I drive around a great deal more than I’ve ever driven in other urban areas (to write about driving a car in New York City would take an entire literary genre, say of the horror-sci-fi variety), and our fabled hills make driving a study in technical finesse (see my September 2011 Marina Times  column I left my rage in NYC.)

But what has really caught my attention lately has been how often people in their cars do not stop at the signs that tell them to. Rather than coming to a full legal stop, most of us just slow way down (sometimes not so way down at all), and proceed on through the intersection, seemingly not even conscious that we’ve just broken a law— a law that clearly tells us, in large white letters, what to do.

The word on the sign is not roll. The word, as all can see (unless they are blind, in which case, we have a lot more to worry about than one little sign), is stop. It is not a roll sign … it is a stop sign. No argument there.

And yet, we all think that where we have to get to is so important, that we can break this passionately colorful law dozens of times a day.

Presumably we are not blind — though, too often, drivers behave as if they are. Neither are we stupid. I realize there is much room for disagreement in that sentence, but we are at least smart enough to read one word at a time. So why do we execute what I now call The San Francisco Roll, rather than simply putting our foot on the brake and actually coming to a full stop?

Apparently, we don’t think it’s important enough to do that.

It probably isn’t, compared to other more urgent matters that consume us. But it represents something uniquely San Franciscan to me, this frequent reminder to stop in my daily travels: a call to consciousness.

Just think, if we rob ourselves of those few moments, take liberty with those few inches forward without pause, what else are we inching by with? Skimming off the top of?
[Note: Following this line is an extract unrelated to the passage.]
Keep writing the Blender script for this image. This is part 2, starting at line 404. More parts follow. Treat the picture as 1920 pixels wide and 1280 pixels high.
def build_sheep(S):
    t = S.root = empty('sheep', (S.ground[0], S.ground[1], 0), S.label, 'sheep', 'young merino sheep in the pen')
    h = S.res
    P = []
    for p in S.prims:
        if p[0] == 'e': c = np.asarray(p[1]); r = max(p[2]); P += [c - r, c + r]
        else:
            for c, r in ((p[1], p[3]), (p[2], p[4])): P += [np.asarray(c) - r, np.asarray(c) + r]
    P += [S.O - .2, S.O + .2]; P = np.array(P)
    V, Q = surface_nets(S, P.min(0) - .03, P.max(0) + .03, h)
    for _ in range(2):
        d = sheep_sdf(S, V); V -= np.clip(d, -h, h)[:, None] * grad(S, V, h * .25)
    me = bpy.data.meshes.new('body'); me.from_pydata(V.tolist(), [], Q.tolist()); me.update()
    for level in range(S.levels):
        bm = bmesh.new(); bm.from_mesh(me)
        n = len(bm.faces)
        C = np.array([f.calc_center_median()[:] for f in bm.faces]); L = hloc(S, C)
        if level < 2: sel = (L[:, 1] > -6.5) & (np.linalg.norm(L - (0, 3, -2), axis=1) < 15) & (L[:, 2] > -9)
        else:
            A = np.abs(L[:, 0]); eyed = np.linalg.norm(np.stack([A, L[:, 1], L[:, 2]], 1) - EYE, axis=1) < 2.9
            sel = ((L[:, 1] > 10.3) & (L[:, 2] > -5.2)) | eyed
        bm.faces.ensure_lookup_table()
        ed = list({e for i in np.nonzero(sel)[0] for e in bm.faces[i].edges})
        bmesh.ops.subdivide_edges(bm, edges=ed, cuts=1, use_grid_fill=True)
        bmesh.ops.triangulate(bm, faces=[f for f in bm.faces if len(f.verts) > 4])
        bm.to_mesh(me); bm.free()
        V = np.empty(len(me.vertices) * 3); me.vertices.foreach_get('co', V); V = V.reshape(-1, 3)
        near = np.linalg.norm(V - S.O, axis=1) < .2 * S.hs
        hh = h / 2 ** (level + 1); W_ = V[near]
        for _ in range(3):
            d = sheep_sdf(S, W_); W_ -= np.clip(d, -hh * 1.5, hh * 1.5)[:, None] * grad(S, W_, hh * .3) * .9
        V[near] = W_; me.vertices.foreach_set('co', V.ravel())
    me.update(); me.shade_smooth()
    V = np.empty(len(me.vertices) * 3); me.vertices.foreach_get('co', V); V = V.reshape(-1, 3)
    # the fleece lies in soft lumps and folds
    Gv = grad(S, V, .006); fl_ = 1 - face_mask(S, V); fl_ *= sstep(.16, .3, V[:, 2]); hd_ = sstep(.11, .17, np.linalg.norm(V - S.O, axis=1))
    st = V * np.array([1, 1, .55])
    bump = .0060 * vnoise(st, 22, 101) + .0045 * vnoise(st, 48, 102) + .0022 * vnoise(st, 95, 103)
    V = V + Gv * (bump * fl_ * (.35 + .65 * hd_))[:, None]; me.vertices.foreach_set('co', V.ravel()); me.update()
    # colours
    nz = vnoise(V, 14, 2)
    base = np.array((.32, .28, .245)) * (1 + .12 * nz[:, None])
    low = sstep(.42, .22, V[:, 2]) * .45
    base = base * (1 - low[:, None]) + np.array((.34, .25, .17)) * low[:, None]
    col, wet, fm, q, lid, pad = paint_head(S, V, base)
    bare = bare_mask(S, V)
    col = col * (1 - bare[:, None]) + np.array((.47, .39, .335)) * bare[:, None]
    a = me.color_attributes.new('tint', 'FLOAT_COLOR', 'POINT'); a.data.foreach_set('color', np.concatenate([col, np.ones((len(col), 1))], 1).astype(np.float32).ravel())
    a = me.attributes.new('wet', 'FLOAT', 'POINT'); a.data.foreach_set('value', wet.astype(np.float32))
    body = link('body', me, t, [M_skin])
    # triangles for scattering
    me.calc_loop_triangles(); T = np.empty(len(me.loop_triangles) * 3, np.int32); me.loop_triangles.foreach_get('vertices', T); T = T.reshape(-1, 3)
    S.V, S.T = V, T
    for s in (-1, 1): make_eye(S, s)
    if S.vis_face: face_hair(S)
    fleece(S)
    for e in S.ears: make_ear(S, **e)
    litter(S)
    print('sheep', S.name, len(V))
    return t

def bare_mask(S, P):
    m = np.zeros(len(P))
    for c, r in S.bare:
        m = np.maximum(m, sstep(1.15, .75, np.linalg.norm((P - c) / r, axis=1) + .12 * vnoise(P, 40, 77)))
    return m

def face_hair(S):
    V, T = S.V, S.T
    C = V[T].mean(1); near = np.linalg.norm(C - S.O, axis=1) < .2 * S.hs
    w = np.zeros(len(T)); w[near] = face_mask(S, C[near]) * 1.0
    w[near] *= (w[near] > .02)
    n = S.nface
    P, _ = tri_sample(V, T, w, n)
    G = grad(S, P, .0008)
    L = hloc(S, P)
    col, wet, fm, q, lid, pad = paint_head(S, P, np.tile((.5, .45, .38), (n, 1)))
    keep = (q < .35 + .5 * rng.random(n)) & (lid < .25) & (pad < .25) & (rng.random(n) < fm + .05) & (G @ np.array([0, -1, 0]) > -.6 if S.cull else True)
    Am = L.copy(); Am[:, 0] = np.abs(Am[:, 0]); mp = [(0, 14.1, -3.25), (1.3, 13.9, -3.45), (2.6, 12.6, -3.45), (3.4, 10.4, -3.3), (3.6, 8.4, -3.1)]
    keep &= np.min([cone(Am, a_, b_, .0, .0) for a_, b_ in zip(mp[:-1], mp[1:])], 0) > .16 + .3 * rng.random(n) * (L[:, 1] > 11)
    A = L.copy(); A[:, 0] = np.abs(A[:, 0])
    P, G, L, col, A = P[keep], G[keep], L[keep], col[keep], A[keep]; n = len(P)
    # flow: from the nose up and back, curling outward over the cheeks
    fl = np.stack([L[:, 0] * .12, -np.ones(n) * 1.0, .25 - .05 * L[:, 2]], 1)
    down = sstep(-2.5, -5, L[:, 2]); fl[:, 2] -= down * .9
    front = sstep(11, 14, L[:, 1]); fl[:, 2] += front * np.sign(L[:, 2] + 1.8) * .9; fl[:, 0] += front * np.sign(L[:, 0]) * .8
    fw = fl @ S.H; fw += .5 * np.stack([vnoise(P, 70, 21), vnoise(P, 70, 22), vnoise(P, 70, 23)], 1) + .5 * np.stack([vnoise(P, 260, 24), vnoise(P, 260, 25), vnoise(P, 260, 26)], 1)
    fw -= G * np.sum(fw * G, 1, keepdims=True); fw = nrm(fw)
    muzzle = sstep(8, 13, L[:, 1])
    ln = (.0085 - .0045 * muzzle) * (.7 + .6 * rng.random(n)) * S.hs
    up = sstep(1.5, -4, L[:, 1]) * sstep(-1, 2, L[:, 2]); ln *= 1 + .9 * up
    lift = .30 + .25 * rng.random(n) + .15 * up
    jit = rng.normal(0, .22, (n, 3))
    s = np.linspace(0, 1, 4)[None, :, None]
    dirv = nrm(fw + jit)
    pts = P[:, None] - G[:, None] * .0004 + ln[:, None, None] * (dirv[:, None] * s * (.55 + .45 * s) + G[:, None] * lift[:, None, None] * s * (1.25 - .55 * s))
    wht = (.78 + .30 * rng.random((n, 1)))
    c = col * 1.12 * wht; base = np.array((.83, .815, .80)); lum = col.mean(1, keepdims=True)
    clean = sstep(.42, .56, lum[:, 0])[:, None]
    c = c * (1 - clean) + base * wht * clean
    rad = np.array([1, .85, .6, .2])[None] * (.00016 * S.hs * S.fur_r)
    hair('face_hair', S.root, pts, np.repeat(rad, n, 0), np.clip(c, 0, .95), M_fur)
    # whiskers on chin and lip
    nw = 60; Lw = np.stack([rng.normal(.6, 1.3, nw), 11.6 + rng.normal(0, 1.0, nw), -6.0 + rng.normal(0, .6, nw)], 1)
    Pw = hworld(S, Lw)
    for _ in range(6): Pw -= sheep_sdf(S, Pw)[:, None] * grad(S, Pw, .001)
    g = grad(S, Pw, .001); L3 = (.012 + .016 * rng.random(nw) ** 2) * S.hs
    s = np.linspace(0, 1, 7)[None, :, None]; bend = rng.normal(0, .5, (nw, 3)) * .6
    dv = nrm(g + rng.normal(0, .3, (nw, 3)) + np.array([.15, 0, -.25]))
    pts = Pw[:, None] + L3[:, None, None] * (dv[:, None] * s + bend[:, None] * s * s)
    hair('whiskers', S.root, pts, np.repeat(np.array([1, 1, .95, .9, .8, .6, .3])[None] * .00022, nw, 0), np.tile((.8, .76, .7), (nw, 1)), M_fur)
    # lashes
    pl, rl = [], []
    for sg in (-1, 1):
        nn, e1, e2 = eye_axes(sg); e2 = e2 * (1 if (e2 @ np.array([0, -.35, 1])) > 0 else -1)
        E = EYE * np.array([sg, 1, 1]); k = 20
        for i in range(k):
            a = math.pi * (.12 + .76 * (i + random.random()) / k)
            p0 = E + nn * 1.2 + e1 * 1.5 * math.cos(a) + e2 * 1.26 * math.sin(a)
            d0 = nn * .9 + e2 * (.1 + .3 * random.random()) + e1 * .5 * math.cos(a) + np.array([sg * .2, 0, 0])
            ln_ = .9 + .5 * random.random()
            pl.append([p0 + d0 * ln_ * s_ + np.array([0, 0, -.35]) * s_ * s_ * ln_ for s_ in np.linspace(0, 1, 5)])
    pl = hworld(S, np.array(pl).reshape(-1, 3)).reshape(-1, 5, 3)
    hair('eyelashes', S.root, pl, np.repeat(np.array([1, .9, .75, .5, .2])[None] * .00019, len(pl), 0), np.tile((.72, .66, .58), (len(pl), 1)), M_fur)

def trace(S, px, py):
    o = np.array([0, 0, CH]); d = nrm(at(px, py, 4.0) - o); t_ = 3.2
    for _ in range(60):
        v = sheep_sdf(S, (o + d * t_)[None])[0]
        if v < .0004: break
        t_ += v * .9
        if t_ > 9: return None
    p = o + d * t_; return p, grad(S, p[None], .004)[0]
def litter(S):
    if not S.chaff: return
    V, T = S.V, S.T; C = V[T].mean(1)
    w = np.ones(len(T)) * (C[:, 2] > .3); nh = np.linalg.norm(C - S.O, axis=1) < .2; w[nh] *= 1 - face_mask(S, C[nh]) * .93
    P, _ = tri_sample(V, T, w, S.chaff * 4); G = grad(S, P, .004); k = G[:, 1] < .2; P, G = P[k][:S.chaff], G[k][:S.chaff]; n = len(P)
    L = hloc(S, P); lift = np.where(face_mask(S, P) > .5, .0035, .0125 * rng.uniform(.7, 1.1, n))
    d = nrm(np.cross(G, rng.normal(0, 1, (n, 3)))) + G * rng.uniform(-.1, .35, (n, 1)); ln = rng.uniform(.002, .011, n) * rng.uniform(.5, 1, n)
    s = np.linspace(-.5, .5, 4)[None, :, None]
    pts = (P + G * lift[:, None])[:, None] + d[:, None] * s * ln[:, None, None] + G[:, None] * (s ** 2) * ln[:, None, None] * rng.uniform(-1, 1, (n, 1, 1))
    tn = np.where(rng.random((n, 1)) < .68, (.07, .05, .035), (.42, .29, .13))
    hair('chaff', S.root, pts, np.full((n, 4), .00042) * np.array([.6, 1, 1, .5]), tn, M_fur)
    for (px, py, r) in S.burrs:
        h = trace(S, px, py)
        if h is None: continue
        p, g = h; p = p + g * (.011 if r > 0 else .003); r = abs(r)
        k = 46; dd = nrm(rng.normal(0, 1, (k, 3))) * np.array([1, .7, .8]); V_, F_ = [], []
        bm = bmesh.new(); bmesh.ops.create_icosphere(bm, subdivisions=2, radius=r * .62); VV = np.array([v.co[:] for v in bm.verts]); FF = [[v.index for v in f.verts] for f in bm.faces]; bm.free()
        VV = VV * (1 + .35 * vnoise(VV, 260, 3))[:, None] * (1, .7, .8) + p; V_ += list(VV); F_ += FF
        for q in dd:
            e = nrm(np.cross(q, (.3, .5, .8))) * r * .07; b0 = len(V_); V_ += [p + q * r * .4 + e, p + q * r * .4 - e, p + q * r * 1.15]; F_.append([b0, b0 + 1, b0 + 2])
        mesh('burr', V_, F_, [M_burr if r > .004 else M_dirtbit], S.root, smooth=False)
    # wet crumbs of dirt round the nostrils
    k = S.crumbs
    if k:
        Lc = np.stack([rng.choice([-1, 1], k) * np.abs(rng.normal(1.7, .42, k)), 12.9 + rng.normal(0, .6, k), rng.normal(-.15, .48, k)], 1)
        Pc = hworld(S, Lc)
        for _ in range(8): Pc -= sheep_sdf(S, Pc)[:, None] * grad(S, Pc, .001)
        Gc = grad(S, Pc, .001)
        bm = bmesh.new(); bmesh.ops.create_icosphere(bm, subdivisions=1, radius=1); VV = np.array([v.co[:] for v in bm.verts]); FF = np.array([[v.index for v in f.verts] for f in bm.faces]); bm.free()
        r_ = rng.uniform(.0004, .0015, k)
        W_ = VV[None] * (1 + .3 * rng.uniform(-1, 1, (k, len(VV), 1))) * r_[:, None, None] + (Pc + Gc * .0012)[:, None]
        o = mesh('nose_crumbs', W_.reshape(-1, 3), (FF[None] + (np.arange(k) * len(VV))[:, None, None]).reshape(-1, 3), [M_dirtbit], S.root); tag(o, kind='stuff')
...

Losing in the process of our busy, busy business?

Life rushes by, so just for this tiny instant, brake for it.

Sit for a moment, let breath enter your body, all the way down to that pedal foot, and something like a cease-fire comes to be: a calm, an oasis, a smile instead of a grimace at being stopped on your way to — really, when you stop to think about it — nowhere. Try not to worry; the people behind you won’t mind. You’re only obeying the law, and, despite everything, they know it. We all had to pass the same traffic test.

I’ve begun to do this — to actually stop at a stop sign — and it feels good. Surprisingly restful. Profoundly sweet.

Also, because there seem to be an increasing number of cameras being installed on light poles around the city, it may save me from getting a ticket.

Traffic school really would make me grimace.